Addison Scurlock and his sons spent much of the twentieth century photographing leaders, lumniaries, and local Washingtonians. From the original Scurlock Studio on U Street to the Custom Craft Studio and the Capitol School of Photography, the Scurlocks’ imagery was viewed and shared by thousands of people.
Picturing the Promise: The Scurlock Studios and Black Washington captures nearly a century’s worth of Scurlock photographs combine to form a searing portrait of black Washington in all its guises—its challenges and its victories, its dignity and its determination. Beginning in the early twentieth century and continuing into the 1990s, Addison Scurlock, followed by his sons, Robert and George, used their cameras to document and celebrate a community unique in the world, and a stronghold in the history and culture of the nation’s capital.

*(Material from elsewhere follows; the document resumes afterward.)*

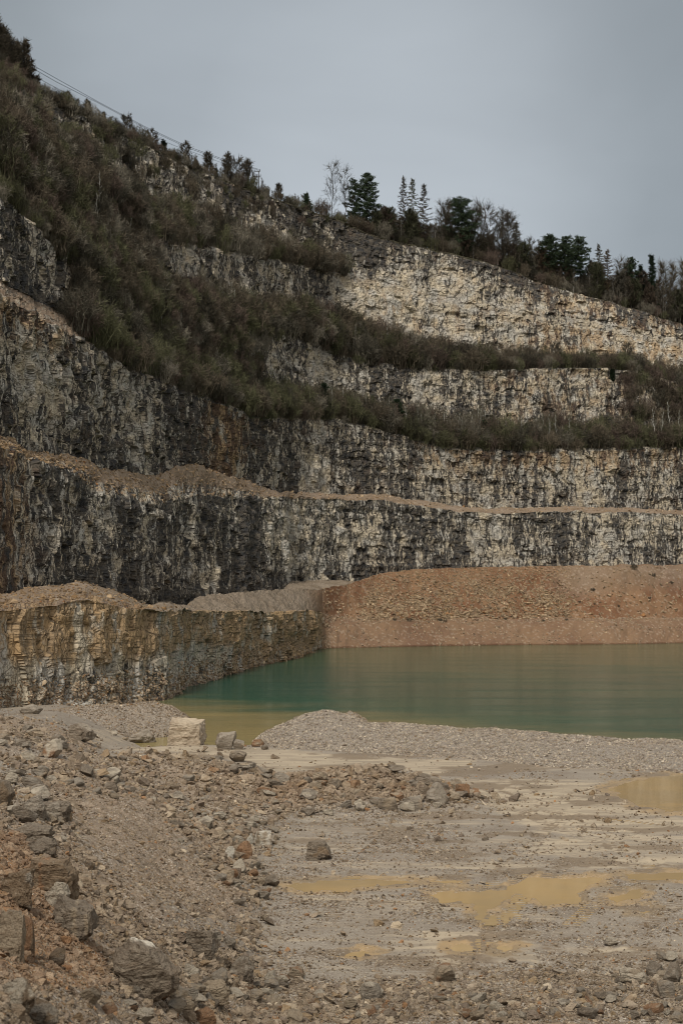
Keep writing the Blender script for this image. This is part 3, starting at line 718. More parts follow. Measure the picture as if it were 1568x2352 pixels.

Through photographs of formal weddings, elegant cotillions, ballet studios, and quiet family life, the Scurlocks revealed a world in which the black middle class refused to be defined or held captive by discrimination. From its home on the vibrant U Street corridor, the Scurlock Studio gave us indelible images of leaders and luminaries, of high society and working class, of Washingtonians at work and at play. In photograph after photograph, the Scurlocks captured an optimism and resiliency seldom seen in mainstream depictions of segregated society.
Luminaries such as Duke Ellington, Ralph Bunche, Mary McLeod Bethune, Alain Locke, Martin Luther King, Jr., and Lois Mailou Jones testify to the intellectual and cultural vibrancy that was unique to Washington and an inspiration to the nation. Photographs of a Peoples Drugstore protest and Marian Anderson’s Easter morning concert at the Lincoln Memorial remind us that the struggle for equality in black Washington began long before the civil rights movement of the 1960s. Offering a rich lens into our past, The Scurlock Studio and Black Washington is a powerful trigger of personal and historical memory.